Wylde had a solo career ahead of him, too. Still with Ozzy, in 1992 he formed Lynyrd Skynhead, which later morphed in Pride & Glory and then, in 1995, he was back with Ozzy once again for Ozzmosis.

If you filter out the 'almosts' and 'maybes', the two major elements of Wylde's career to date have been his monumental work with Ozzy Osbourne and the project that was to come next – the Black Label Society, which he formed in 1998. OK, there was also his solo album Book Of Shadows, not to mention the legendary jamming with Guns 'n Roses, being dropped by Ozzy in favour of Joe Holmes for the Ozzmosis tour – but that's stuff from Wikipedia.

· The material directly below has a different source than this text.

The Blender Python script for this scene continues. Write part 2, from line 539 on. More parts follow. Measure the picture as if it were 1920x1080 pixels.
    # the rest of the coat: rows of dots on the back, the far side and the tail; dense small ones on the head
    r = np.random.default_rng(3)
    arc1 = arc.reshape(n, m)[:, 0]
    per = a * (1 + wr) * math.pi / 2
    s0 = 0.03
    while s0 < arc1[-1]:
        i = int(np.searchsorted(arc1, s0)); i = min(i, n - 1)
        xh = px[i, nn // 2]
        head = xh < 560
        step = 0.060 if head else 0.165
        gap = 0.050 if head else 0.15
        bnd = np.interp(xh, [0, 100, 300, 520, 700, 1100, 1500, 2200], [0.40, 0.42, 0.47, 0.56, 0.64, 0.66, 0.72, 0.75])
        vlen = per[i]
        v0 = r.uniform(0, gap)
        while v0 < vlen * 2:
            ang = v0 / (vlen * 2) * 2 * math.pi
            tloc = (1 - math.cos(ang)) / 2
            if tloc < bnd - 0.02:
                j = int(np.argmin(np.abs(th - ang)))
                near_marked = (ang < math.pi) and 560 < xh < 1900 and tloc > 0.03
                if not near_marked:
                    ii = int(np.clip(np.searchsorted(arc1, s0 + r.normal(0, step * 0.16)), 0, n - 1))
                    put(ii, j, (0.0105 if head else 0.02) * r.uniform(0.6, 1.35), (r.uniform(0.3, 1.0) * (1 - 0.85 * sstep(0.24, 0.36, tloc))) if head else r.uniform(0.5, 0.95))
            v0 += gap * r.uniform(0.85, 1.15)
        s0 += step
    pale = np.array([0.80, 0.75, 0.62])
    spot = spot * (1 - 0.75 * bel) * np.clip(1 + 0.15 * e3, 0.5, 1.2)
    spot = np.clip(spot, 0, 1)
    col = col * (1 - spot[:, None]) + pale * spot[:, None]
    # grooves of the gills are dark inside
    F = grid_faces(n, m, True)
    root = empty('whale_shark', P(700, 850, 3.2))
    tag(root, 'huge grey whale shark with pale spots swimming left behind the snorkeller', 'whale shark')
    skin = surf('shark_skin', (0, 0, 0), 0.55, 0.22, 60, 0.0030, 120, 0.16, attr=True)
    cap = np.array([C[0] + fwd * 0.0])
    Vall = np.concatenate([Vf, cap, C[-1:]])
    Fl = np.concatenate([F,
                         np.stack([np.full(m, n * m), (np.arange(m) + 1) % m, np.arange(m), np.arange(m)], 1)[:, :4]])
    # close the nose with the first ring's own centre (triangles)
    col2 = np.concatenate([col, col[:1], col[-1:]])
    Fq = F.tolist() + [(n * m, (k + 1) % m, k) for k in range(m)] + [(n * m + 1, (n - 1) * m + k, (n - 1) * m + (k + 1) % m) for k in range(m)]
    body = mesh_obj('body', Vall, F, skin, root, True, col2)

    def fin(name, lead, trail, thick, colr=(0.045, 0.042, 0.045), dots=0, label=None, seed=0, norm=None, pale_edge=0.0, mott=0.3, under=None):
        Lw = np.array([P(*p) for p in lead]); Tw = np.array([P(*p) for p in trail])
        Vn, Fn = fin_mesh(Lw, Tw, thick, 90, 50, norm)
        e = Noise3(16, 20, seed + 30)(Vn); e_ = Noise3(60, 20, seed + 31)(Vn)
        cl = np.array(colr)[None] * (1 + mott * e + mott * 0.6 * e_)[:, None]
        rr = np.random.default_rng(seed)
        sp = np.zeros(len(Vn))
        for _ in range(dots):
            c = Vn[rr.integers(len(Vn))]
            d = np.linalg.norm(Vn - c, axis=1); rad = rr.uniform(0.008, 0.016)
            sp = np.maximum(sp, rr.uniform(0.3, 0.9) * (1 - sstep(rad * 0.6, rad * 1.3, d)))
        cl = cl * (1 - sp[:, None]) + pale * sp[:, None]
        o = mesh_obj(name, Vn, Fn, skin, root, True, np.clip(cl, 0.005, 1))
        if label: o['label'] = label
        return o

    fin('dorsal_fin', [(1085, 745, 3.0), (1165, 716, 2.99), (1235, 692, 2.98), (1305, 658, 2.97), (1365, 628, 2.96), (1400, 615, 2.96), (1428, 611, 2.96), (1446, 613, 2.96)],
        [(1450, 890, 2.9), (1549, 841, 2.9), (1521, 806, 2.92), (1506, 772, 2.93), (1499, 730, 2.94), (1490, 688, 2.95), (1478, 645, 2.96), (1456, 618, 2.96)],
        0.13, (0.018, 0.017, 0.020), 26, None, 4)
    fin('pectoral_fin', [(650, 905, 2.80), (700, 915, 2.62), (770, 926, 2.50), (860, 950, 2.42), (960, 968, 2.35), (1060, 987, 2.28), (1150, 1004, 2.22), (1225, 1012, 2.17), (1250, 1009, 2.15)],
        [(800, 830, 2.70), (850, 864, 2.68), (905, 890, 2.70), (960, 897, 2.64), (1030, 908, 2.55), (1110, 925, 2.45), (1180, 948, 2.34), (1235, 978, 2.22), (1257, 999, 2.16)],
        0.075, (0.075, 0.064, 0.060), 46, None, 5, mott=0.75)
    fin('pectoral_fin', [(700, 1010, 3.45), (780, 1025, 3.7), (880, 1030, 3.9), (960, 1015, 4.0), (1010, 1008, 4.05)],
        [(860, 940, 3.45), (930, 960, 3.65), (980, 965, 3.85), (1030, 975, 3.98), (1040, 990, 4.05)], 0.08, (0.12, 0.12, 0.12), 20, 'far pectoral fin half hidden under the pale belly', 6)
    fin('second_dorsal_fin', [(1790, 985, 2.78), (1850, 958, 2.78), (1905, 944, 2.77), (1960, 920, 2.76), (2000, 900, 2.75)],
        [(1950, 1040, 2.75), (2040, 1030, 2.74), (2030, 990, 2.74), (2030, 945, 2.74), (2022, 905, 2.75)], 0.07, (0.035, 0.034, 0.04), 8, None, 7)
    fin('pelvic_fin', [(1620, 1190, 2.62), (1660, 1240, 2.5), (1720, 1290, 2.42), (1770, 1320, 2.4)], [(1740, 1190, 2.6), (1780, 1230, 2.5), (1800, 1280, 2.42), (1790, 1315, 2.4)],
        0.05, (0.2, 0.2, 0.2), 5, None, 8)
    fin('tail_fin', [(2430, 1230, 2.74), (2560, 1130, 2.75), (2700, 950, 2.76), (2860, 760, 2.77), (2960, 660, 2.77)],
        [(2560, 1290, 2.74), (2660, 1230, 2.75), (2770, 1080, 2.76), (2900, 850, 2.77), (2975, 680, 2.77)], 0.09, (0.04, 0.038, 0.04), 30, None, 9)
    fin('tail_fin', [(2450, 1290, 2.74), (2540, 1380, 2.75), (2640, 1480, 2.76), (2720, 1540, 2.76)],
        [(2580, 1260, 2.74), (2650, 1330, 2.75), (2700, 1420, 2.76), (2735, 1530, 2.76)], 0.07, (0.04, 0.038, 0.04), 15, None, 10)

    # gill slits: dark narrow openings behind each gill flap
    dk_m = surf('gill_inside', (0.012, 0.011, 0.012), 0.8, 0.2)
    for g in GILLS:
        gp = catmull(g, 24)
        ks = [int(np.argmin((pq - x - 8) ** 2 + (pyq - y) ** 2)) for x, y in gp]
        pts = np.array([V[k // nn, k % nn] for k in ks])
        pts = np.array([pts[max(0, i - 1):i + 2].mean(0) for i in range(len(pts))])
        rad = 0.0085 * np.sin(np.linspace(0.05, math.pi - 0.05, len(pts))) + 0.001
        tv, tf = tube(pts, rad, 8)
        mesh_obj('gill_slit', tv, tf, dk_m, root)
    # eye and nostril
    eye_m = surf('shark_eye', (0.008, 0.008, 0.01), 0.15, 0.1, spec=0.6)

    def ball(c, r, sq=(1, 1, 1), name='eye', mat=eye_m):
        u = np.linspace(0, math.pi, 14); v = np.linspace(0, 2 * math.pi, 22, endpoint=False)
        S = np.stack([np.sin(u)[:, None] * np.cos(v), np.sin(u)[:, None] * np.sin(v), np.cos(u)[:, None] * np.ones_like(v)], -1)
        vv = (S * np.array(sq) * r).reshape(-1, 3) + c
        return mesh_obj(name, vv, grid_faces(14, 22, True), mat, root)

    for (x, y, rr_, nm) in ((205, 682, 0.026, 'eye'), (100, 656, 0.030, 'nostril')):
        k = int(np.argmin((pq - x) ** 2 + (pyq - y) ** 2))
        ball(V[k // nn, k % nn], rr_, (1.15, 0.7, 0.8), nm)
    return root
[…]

Important as those other career events were, it is Black Label Society that has gone from strength to strength, despite its floating population. Zakk worked again with Ozzy, eventually being replaced by another great guitarist – Gus G – but still powering on with BLS, still blending his mix of apparently quite disparate styles - Metal, Blues, Jazz, Classical, Rock and Country, as if it was the easiest thing in the world.

In terms of his gear, Zakk has been a loyal and steadfast Gibson/ Epiphone man since the start. He says that the first players he admired were all Les Paul wielders and he has become one of that family, in spades. He has also flirted with Gibson's more adventurous sister brand, Epiphone. He's had several Signature Les Pauls launched in his honour (one of which we review in this issue) but some of the Epiphones have been... well, Wylde to the point of distraught – look at the Epiphone Wylde ZV Custom, apparently the result of a night on the town between a Flying V and an SG. Equally as worrying is the Epiphone Graveyard Disciple – not even a new idea, as Vox beat Epiphone to the coffin-maker's pattern book, way back in the 1960s.

Zakk's taste in amps is as classic as his taste in Les Pauls (let's ignore some of the Wylder Epiphones for now). He uses JCM800s, with Marshall cabs loaded – unusually – with EV speakers. This latter makes more of a difference than you might suppose, in case you have never tried an EV driver!

And effects? Having used a variety of classic designs in the past, these days they are from the Jim Dunlop/MXR stable and we have all four of them on review in this issue. Wylde's pedal board is about as simple as it gets.

Which is more than you can say for Zakk Wylde. On the surface he's a hard-nose Heavy Metal guitar slinger – faster than lightning and master of a thousand riffs. But there's more - a lot more – to Zakk Wylde's guitar playing. Cast aside the image for a moment and listen carefully. This is one of Rock's greatest contemporary players and a guitarist with surprising depths.